(What this task involves)
Quote only the lines from the top of the listing below down to and including the line with "SUN_EL, SUN_AZ = R(40), R(178)".

(Given data)
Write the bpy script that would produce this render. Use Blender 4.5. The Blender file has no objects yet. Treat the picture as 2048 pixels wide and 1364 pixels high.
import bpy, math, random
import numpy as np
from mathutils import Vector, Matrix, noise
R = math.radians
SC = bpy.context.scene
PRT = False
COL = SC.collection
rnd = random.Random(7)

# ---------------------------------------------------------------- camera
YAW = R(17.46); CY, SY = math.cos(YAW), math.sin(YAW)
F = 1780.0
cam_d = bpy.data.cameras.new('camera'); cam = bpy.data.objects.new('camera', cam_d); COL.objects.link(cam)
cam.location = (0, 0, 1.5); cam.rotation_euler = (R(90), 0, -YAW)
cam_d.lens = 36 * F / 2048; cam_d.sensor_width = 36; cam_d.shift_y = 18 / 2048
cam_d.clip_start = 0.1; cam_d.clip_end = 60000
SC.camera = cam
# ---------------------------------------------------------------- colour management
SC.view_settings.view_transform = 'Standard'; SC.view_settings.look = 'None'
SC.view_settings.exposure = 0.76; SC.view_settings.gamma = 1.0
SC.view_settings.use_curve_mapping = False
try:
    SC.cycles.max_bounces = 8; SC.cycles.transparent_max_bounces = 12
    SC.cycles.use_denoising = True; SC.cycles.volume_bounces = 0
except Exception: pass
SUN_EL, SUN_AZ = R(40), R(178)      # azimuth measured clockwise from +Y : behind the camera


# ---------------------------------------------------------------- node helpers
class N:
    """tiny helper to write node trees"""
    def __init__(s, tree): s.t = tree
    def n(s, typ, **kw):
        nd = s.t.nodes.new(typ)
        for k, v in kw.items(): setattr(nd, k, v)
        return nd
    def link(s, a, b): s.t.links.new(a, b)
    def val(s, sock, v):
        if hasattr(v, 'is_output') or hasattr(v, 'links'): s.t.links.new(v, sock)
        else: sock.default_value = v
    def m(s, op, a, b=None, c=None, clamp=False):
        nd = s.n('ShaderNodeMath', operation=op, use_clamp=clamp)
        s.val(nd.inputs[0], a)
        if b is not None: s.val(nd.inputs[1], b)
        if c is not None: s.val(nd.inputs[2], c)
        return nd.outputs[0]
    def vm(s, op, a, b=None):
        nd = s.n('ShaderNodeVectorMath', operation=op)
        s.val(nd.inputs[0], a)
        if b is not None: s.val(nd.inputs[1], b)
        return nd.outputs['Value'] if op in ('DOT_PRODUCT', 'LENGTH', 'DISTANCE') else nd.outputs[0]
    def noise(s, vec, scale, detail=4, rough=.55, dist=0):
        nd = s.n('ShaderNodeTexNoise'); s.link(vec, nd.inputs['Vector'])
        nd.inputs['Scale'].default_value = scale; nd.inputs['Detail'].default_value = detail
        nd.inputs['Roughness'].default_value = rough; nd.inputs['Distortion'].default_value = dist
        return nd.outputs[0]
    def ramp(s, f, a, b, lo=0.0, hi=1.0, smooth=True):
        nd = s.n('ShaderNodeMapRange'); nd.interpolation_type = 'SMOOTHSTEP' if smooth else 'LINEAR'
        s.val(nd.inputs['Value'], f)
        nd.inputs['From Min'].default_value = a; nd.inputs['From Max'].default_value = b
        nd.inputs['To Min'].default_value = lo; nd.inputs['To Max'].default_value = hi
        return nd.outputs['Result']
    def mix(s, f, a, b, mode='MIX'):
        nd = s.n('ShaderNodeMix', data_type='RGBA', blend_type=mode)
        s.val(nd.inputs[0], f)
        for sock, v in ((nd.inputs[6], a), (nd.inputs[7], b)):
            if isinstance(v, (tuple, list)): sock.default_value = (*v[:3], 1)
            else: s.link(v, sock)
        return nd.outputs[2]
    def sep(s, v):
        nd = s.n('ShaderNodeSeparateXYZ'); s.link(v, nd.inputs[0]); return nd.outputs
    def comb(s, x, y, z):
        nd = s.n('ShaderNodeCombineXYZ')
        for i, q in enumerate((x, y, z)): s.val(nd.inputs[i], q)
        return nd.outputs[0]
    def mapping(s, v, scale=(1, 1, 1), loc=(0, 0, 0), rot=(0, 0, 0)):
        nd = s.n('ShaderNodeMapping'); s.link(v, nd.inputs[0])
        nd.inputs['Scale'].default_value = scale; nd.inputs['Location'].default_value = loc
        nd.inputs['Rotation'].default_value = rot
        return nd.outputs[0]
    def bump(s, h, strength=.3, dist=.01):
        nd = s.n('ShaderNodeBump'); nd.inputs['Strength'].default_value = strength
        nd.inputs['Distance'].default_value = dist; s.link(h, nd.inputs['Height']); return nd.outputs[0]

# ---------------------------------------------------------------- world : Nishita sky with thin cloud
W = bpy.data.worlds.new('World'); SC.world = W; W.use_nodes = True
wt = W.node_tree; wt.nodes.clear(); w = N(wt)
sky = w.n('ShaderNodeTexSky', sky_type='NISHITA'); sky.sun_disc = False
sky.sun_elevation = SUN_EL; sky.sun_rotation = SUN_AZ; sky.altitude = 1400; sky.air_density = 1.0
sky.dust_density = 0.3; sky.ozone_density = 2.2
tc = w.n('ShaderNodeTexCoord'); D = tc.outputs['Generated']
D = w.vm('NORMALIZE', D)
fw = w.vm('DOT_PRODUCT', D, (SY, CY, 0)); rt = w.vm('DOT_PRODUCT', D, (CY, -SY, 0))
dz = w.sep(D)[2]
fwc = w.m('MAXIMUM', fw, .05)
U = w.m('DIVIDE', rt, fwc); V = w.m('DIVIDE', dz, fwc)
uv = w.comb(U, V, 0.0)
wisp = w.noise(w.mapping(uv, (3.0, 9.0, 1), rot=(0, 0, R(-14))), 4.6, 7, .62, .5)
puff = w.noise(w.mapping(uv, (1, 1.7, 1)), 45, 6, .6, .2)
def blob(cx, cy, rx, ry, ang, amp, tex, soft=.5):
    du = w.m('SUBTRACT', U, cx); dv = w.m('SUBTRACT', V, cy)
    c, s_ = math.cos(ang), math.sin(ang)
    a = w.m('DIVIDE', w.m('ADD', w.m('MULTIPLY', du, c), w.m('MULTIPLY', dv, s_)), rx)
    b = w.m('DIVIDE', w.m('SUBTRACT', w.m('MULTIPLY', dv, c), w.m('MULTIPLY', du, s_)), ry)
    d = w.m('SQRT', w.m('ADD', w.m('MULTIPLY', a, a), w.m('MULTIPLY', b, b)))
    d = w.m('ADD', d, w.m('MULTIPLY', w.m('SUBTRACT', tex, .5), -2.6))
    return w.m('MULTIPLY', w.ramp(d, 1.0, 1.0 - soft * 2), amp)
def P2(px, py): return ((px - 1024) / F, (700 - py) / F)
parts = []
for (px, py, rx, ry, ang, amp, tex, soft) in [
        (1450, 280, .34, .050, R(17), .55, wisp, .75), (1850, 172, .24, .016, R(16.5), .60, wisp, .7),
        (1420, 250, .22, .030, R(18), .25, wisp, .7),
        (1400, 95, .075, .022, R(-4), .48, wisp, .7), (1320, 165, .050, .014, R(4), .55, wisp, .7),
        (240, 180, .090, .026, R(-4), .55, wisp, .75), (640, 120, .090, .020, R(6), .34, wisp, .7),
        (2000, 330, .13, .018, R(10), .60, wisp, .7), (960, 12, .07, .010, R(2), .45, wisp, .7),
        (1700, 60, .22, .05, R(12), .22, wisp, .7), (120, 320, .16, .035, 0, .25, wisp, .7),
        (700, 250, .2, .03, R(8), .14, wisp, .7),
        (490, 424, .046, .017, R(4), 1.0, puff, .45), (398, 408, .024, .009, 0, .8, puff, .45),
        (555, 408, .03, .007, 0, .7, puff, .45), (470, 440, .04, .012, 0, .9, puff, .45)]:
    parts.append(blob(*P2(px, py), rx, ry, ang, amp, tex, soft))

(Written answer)
Write the bpy script that would produce this render. Use Blender 4.5. The Blender file has no objects yet. Treat the picture as 2048 pixels wide and 1364 pixels high.
import bpy, math, random
import numpy as np
from mathutils import Vector, Matrix, noise
R = math.radians
SC = bpy.context.scene
PRT = False
COL = SC.collection
rnd = random.Random(7)

# ---------------------------------------------------------------- camera
YAW = R(17.46); CY, SY = math.cos(YAW), math.sin(YAW)
F = 1780.0
cam_d = bpy.data.cameras.new('camera'); cam = bpy.data.objects.new('camera', cam_d); COL.objects.link(cam)
cam.location = (0, 0, 1.5); cam.rotation_euler = (R(90), 0, -YAW)
cam_d.lens = 36 * F / 2048; cam_d.sensor_width = 36; cam_d.shift_y = 18 / 2048
cam_d.clip_start = 0.1; cam_d.clip_end = 60000
SC.camera = cam
# ---------------------------------------------------------------- colour management
SC.view_settings.view_transform = 'Standard'; SC.view_settings.look = 'None'
SC.view_settings.exposure = 0.76; SC.view_settings.gamma = 1.0
SC.view_settings.use_curve_mapping = False
try:
    SC.cycles.max_bounces = 8; SC.cycles.transparent_max_bounces = 12
    SC.cycles.use_denoising = True; SC.cycles.volume_bounces = 0
except Exception: pass
SUN_EL, SUN_AZ = R(40), R(178)      # azimuth measured clockwise from +Y : behind the camera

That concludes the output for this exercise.